Some prepress tasks, such as trapping, imposition and proofing, are best handled by a trained prepress technician at the commercial printing company.

 

Traditional Prepress Tasks

In the past, prepress operators photographed camera-ready artwork using large cameras, but almost all files are completely digital now. Prepress operators made color separations from photos and added crop marks to files. Most of that is done automatically now using proprietary software. Instead of using film to make the metal plates for the press, the plates are made from digital files or the files are sent directly to the press. Much of the hands-on work that traditional prepress technicians once performed is no longer necessary in the digital age. As a result, employment in this field is declining.

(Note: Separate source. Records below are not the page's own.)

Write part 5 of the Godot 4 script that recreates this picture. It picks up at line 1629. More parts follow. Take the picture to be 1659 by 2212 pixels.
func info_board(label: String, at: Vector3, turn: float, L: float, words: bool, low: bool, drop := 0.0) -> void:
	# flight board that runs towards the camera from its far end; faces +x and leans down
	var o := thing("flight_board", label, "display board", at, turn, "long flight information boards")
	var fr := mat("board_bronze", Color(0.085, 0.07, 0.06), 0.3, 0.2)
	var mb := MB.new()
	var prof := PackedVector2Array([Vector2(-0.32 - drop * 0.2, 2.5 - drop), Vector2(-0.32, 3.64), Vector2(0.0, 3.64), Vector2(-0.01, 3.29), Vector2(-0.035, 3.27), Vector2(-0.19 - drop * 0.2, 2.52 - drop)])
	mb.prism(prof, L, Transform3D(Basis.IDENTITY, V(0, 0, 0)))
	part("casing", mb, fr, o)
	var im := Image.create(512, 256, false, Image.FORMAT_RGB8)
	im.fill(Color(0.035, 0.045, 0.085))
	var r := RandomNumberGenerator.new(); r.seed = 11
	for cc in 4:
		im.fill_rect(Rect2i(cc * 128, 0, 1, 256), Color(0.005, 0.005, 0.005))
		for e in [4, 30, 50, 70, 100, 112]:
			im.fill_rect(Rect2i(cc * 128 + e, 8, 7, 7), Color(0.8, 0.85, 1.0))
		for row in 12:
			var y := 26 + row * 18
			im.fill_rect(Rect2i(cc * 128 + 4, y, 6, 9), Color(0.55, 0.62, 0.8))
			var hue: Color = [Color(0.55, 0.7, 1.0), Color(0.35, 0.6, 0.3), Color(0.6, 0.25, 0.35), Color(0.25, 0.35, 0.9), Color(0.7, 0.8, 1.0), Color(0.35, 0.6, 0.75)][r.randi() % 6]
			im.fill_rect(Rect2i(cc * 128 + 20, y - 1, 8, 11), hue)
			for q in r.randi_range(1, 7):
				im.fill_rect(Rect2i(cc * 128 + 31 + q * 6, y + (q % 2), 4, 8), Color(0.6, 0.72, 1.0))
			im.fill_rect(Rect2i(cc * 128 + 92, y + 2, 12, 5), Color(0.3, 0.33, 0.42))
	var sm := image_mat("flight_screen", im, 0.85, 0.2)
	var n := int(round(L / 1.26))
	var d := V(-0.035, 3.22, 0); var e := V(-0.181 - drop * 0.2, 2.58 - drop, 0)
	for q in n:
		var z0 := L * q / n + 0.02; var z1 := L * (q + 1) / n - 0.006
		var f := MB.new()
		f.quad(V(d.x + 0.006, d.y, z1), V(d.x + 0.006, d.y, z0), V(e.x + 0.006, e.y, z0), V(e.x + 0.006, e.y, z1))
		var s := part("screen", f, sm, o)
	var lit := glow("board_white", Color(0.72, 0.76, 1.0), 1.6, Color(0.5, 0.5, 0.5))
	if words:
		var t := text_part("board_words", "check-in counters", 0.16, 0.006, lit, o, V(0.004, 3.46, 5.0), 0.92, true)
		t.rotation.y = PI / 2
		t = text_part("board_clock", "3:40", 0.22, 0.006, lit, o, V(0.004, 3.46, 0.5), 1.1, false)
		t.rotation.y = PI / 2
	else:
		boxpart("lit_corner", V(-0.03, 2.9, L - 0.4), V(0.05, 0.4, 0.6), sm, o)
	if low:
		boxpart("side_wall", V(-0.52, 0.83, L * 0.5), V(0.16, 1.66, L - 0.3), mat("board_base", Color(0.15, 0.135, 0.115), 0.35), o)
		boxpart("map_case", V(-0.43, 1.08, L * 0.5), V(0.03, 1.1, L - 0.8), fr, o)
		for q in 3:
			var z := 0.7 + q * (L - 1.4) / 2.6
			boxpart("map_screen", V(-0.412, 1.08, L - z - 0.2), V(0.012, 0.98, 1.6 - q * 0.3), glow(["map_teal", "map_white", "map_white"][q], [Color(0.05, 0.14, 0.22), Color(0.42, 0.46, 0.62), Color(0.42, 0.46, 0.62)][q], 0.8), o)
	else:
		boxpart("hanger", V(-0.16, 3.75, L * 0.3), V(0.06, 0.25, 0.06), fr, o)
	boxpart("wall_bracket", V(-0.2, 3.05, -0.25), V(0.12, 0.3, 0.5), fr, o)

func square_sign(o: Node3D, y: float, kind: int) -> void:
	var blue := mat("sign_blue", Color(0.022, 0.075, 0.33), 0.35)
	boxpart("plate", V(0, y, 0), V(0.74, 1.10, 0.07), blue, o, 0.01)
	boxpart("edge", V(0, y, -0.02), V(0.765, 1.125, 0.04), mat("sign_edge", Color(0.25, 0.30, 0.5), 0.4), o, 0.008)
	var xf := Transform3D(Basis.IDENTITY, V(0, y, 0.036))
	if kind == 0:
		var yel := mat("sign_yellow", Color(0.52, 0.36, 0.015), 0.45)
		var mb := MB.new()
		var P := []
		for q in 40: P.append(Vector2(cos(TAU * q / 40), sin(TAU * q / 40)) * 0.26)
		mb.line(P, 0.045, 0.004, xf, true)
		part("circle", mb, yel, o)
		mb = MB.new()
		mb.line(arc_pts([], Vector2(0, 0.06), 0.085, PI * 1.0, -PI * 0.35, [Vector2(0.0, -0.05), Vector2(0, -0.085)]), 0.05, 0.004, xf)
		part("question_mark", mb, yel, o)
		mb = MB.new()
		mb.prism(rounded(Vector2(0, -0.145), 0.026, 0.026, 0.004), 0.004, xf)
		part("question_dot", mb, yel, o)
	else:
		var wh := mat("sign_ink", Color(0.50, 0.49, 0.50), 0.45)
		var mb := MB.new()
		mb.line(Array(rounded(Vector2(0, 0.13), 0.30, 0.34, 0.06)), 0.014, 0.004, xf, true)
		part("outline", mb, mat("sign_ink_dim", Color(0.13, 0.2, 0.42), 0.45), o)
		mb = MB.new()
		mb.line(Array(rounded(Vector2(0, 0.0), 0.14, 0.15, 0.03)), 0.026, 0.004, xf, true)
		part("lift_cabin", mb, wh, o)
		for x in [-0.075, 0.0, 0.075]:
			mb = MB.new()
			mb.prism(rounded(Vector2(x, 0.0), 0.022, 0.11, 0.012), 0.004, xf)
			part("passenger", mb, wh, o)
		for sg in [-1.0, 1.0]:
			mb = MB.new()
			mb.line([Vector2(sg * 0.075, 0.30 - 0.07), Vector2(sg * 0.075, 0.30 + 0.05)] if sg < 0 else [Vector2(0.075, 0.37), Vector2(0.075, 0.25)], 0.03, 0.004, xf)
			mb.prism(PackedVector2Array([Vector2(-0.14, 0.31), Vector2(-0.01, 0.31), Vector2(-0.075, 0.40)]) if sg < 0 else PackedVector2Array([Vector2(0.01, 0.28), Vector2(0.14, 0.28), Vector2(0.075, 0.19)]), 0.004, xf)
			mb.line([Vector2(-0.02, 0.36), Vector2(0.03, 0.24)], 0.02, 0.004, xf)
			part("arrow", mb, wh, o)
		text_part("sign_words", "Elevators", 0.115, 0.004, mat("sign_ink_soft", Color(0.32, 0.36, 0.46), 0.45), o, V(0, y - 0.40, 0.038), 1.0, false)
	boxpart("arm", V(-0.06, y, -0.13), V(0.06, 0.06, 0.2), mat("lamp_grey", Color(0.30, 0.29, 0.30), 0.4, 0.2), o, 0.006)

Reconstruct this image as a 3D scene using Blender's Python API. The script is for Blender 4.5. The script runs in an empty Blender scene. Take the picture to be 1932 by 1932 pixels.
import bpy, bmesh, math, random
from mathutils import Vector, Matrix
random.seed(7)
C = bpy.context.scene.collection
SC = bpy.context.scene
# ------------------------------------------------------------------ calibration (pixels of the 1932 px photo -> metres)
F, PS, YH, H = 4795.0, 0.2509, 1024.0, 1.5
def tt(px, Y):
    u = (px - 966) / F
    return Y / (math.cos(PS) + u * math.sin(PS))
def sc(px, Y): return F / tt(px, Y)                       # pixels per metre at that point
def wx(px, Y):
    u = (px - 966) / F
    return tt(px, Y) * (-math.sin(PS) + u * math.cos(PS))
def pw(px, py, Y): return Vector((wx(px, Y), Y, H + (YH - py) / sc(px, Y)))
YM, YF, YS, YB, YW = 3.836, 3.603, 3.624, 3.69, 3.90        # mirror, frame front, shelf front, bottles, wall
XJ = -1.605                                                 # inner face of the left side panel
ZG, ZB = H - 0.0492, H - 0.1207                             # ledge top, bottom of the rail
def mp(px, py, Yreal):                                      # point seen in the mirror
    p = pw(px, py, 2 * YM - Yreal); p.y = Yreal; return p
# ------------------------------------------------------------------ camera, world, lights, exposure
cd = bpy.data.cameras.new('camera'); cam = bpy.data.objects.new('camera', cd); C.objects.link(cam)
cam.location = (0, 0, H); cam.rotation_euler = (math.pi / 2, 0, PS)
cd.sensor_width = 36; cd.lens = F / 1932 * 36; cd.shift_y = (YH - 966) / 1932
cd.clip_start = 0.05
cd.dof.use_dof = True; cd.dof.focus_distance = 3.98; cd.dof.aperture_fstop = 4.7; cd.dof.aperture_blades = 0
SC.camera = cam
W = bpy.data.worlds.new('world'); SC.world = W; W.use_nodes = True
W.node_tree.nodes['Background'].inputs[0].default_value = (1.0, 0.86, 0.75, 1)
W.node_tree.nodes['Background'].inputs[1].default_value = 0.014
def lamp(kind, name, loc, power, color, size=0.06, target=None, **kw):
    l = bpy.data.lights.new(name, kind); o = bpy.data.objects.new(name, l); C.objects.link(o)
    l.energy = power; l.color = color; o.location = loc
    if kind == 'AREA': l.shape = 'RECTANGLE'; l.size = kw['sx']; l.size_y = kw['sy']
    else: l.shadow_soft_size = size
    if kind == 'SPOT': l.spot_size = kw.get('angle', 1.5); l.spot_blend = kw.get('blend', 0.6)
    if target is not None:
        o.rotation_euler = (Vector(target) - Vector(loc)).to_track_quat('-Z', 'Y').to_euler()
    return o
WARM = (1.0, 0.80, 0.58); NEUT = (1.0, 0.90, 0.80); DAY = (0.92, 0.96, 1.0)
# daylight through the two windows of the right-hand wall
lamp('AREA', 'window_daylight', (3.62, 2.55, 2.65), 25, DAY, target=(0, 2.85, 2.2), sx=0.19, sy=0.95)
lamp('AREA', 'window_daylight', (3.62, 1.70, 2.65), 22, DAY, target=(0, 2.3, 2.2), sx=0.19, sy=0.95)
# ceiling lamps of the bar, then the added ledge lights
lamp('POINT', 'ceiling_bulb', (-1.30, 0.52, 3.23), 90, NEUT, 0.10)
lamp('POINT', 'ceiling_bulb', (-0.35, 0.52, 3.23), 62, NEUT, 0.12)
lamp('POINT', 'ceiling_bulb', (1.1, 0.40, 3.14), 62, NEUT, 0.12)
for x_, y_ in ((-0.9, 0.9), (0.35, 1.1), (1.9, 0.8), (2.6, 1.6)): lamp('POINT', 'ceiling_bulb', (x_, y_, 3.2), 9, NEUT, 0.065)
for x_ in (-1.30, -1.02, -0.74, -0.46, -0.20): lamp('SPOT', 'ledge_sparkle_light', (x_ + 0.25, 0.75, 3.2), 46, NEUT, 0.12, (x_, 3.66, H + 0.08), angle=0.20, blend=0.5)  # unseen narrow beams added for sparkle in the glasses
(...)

Prepress Technician Qualities and Requirements

Prepress operators must be able to work with the industry-standard graphic software programs including QuarkXPress, Adobe Indesign, Illustrator, Photoshop, Corel Draw, Microsoft Word and any other software that their clients use, including open source programs like Gimp and Inkscape.

Some prepress operators are color specialists and make subtle adjustments to client photos to enhance their appearance when printed on paper. They have a working knowledge of the printing process and binding requirements and how they affect each printing project.

An associate degree in printing technology, electronic prepress operations or graphic arts is the usual entry-level education requirement for prepress technicians. Good communication skills are needed to address client questions and concerns. Attention to detail and troubleshooting skills are essential.